There are times when acting aggressively when prices fall by 10% or when we get additional income.
On the one hand, cash flow must be stable without becoming a burden when we make aggressive purchases.
The thing is that in as much as someone or rather an investor is rich doesn't mean that they cannot run into trouble if they are investing aggressively, however even if the price drops 10% is not actually a good reason to accumulate aggressively but instead you can possibly adjust your DCA accumulation were by if you normally accumulate a certain amount of Bitcoin on a weekly basis and it happen that your source of income has increased you could possibly increase your accumulation amounts that will be well suitable for you.

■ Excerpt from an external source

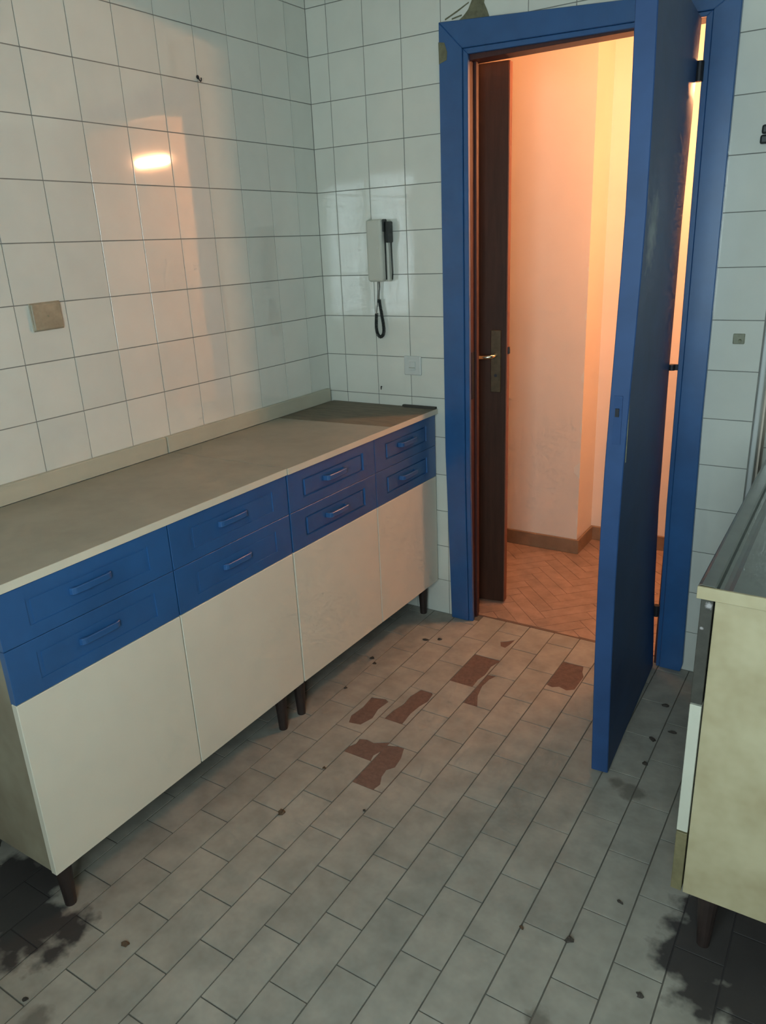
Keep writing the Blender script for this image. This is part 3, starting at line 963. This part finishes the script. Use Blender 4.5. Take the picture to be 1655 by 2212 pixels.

Though I no that most investors have there way or perspective they feel they can take advantage or facilitate there investment on Bitcoin but it will be very bad that they will get overwhelmed and invest all they have without realizing that in as much as long term holding doesn't really involved risk but
aggressive investment could be regarded as one of the risk or barrier that could have a negative effect on there investment plan. I Don't agree with your concept of aggressiveness, I don't think aggressiveness refers to investing into bitcoin with all you have or like some crazy investor that is throwing all his cash or savings into bitcoin, IMO it's more like investing not less than you should and at same time not less than you should, i can't really put the definition in words since I myself am still trying to grable thigns well.
Let's assume I have a toral of 200$ left as my disposable income after doing all my cashflow and deducted or removed my expenses, and I decide to invest 150$ of that into bitcoin that can be me beign aggressive or let's assume another person earning up to 4000$ and after removing his expenses as a bachelor has a 2000$ left as his discretionary income, normally we should keep in mind that we have to invest from here, kero float and also keep some reserves for later, he can decide to invest a whole 1k or 1200$ into bitcoin and keep halve as floats and the rest as reserves and if he ends up not using his floats or all then he can decide what to do with the rest.

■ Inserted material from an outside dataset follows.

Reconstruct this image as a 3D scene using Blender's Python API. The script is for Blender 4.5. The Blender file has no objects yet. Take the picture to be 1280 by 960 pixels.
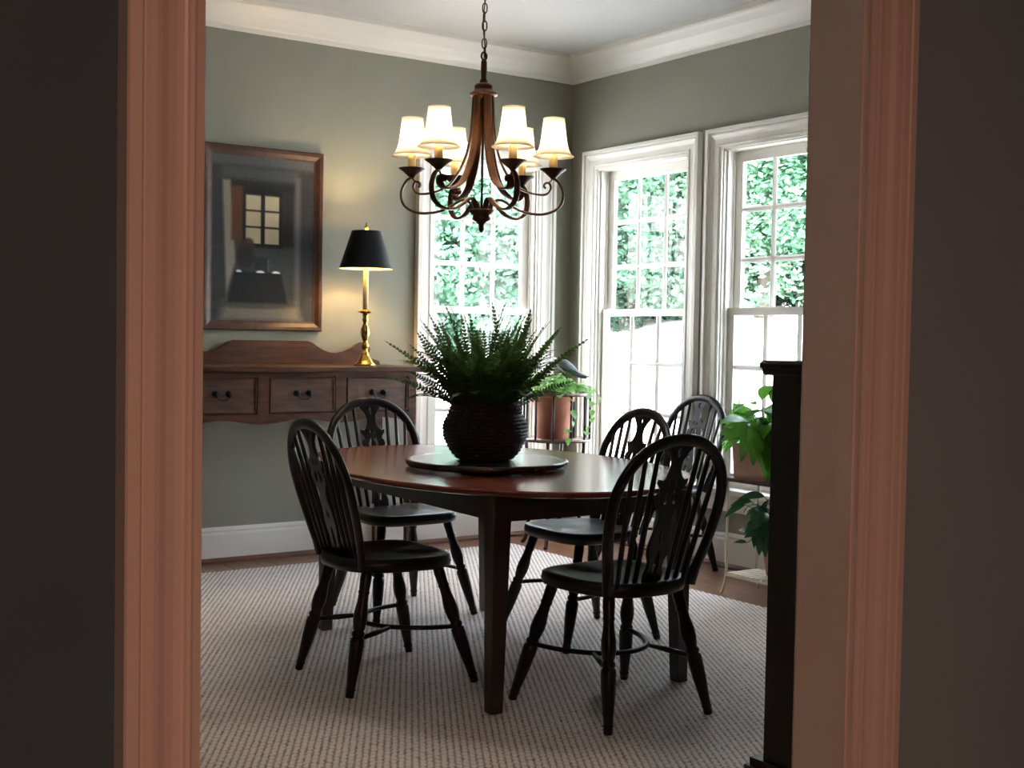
import bpy, bmesh, math, random
import numpy as np
from mathutils import Vector, Matrix, Euler
PI = math.pi
R = math.radians
SC = bpy.context.scene
COL = SC.collection

# ------------------------------------------------------------------ camera, world, sun, exposure
cam_d = bpy.data.cameras.new('camera')
cam = bpy.data.objects.new('camera', cam_d)
COL.objects.link(cam)
yaw, pitch, roll = R(34.626), R(2.134), R(0.988)
cam_d.sensor_width = 36.0
cam_d.lens = 1571.8 / 1280.0 * 36.0
cam_d.clip_start = 0.05
cam_d.clip_end = 300
fw = Vector((math.sin(yaw) * math.cos(pitch), math.cos(yaw) * math.cos(pitch), -math.sin(pitch)))
rt = Vector((math.cos(yaw), -math.sin(yaw), 0))
up = rt.cross(fw)
rt2 = math.cos(roll) * rt + math.sin(roll) * up
up2 = -math.sin(roll) * rt + math.cos(roll) * up
M = Matrix((rt2, up2, -fw)).transposed().to_4x4()
M.translation = Vector((0, 0, 1.22))
cam.matrix_world = M
SC.camera = cam

w = bpy.data.worlds.new('sky')
SC.world = w
w.use_nodes = True
nt = w.node_tree
sky = nt.nodes.new('ShaderNodeTexSky')
sky.sky_type = 'NISHITA'
sky.sun_disc = False
sky.sun_elevation = R(52)
sky.sun_rotation = R(246)
sky.dust_density = 4.0
sky.air_density = 1.0
hs = nt.nodes.new('ShaderNodeHueSaturation'); hs.inputs['Saturation'].default_value = .45
nt.links.new(sky.outputs[0], hs.inputs['Color']); nt.links.new(hs.outputs[0], nt.nodes['Background'].inputs[0])
nt.nodes['Background'].inputs[1].default_value = 1.2

sun_d = bpy.data.lights.new('sun', 'SUN')
sun_d.energy = 2.3
sun_d.angle = R(3)
sun_d.color = (1.0, 0.98, 0.95)
sun = bpy.data.objects.new('sun', sun_d)
COL.objects.link(sun)
sun.rotation_euler = Vector((0.78, 0.34, -1.0)).to_track_quat('-Z', 'Y').to_euler()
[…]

I can't really find a way to explain my understanding of aggressiveness with words, but I think if investing in bitcoin is a priority or something that you desire to or want to achieve then that way you would want to give a sizable percentage of your disposable income to it or even all, that is my best way to explain what I understand by being aggressive and if aggressiveness is practiced rightly then you have no worri about it beign risk, they is a balance and that is finding what you are comfortable with.
Buying aggressively depends on an investor choice , buying beyond your capacity just to meetup can be considered as buying aggressive. Aggressive buying can be risky individually because every investor have their different ways of planning before buying, we can’t just judge in term of aggressive buying being so risky. Aggressive buying can work for Mr A meanwhile Mr B is not getting it right, basically because Mr A will settle every necessary needs and set aside every funds to back up the investment before going ahead to buy while Mr B can decide to skip the planning process just to meetup and buy with everything. Most times, whenever there’s a decline we investors consider the price fall as an opportunity to buy and hold definitely it’s the right time to accumulate but, accumulating should not go beyond our discretionary income as mistakes can happen during times like this. Aggressive buying can be practice buy anyone but all depends on the available funds for accumulating.